How big is India’s EV market and who’s leading it?
India’s EV market is still in its early stages, accounting for only 2.5 per cent of total passenger vehicle sales in 2024. However, the sector is witnessing rapid growth, with India’s electric vehicle market projected to expand at a compounded annual growth rate (CAGR) of 43 per cent and sales estimated to reach 932,000 units by 2030.
Electric SUVs are expected to account for 61 per cent of this demand. In contrast, EV sales in 2024 stood at a modest 107,000 units, while total car sales, including sedans and SUVs, amounted to approximately 4.3 million. The Indian government has set an ambitious target for EVs to constitute 30 per cent of passenger vehicle sales by FY30, supported by policies such as the Faster Adoption and Manufacturing of Hybrid and Electric Vehicles (FAME) scheme and reduced import duties on EV components.
Production trends indicate a surge in local EV manufacturing. According to an S&P Global Mobility report released earlier this month, India produced 125,500 EV passenger vehicles in 2024, reflecting a 22.5 per cent year-on-year increase. The firm projects a 140.2 per cent rise in 2025, with an estimated 301,400 units, constituting about 6 per cent of the country’s total projected passenger vehicle production of 5.16 million units.
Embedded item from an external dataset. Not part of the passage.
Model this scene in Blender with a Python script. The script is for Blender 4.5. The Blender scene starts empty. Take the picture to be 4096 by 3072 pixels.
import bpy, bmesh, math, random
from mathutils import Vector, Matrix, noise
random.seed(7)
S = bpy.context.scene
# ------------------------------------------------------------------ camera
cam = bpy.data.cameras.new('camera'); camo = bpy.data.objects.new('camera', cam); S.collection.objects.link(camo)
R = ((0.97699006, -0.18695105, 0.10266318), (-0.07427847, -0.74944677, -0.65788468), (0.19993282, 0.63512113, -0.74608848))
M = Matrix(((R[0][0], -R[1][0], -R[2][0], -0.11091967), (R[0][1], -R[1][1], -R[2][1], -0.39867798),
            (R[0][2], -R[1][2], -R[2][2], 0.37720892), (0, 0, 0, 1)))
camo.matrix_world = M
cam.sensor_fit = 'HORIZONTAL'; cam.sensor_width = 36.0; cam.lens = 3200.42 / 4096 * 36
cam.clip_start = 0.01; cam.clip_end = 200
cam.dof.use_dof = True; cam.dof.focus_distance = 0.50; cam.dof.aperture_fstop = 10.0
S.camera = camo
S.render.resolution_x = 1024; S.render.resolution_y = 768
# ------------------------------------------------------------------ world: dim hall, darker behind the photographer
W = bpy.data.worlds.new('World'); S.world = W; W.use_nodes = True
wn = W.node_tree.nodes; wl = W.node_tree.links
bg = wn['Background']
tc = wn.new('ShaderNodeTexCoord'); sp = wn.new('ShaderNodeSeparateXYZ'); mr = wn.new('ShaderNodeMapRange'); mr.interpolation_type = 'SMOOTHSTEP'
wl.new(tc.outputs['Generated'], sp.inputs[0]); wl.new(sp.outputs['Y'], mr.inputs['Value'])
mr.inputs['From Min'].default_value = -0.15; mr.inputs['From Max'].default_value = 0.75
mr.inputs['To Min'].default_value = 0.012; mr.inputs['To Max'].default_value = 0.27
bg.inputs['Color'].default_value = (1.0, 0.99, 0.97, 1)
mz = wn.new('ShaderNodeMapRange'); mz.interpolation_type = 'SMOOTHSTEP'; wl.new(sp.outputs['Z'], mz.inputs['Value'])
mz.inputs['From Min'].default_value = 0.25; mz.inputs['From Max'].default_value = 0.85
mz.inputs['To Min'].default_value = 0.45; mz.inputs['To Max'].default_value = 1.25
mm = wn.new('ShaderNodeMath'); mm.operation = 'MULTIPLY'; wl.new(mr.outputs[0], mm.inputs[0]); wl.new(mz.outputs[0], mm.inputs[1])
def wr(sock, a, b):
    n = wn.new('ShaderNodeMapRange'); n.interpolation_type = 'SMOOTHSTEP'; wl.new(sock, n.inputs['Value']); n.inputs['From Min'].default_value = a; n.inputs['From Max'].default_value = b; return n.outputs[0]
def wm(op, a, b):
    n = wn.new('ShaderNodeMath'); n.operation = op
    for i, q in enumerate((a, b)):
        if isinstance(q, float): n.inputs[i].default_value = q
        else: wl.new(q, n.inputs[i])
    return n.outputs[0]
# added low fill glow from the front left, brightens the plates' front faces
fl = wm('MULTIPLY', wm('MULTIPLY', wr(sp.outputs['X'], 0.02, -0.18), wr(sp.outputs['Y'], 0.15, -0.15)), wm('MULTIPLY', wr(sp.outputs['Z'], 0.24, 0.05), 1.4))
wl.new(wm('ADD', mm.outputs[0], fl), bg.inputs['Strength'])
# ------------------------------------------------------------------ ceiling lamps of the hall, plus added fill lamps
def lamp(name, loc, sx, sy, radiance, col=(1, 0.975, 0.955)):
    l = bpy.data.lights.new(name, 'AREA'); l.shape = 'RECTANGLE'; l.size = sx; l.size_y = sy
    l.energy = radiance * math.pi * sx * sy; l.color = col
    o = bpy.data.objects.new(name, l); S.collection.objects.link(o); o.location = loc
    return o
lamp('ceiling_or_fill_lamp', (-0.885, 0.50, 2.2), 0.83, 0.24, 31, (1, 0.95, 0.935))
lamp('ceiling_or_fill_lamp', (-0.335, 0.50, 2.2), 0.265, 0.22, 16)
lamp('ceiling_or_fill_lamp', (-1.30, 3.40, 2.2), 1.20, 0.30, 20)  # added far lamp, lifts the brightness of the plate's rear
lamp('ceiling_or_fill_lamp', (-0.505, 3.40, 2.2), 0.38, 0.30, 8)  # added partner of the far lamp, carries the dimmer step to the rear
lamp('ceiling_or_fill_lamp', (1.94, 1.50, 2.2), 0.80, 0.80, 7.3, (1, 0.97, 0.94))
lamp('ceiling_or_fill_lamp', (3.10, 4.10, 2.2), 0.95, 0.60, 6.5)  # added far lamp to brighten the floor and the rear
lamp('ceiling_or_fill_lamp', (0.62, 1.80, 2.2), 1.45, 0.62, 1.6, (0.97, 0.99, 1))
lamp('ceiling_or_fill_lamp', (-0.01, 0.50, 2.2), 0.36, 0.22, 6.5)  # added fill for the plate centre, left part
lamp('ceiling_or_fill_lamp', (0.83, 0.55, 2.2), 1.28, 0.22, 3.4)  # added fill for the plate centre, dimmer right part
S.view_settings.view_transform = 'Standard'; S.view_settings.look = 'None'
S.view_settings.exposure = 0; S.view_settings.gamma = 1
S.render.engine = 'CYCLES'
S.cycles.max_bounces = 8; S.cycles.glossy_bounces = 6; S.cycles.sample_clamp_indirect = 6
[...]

Which automakers are leading India’s EV race?
The Indian EV market is currently led by Tata Motors, Mahindra Electric, MG Motor India, and Hyundai. Tesla has also announced its India entry, setting the stage for intense competition. BYD’s rivalry with Tesla has been a defining factor in the global EV landscape, with BYD surpassing Tesla in sales for the first time in late 2023.
Tata Motors currently holds a market share of approximately 38 per cent in the Indian EV segment. In January 2025, the company sold 5,037 EVs, marking a decline from previous months due to rising competition in the sector. MG Motor India has rapidly expanded its market presence, capturing about 29 per cent of the segment. The company sold 4,455 EVs in January 2025, benefiting from strong sales growth and the launch of new models. Meanwhile, Mahindra Electric holds a market share of around 16 per cent as of January 2025. The company is actively working on expanding its EV portfolio and strengthening its position in the market.
Can Tesla counter BYD in India after losing ground in China?
Tesla has also announced plans to open a store in India. The Tesla–BYD rivalry has been a growing development in the global EV market.
Tesla’s market share in China has dropped from over 16 per cent in 2022 to just 4.3 per cent by early 2025, while BYD has strengthened its position. Whether BYD can repeat this success in India remains to be seen, as Tesla’s premium branding and anticipated launch of an affordable Model 2 could challenge BYD’s expansion.
BYD surpassed Tesla in quarterly global sales for the first time in late 2023. In 2024, Tesla’s total deliveries dropped 1.1 per cent to 1.79 million vehicles, while BYD’s deliveries surged 29 per cent to 4.27 million units, including hybrids. The competition intensified in China, where BYD captured 32 per cent of the NEV market, compared to Tesla’s 6.1 per cent. Tesla’s market share in China plummeted from over 16 per cent in 2022 to just 4.3 per cent by early 2025.
What does BYD’s India entry mean for domestic EV players?
BYD’s India entry is expected to reshape the competitive landscape, affecting domestic manufacturers like Tata Motors, Maruti Suzuki, and Mahindra, by increasing price competition, accelerating technological advancements, and driving demand for EV components. Industry experts are also optimistic that BYD’s investment will boost consumer adoption of EVs, but caution that its success in India will depend on factors like regulatory approvals, charging infrastructure, affordability, and competition from Tesla and local manufacturers.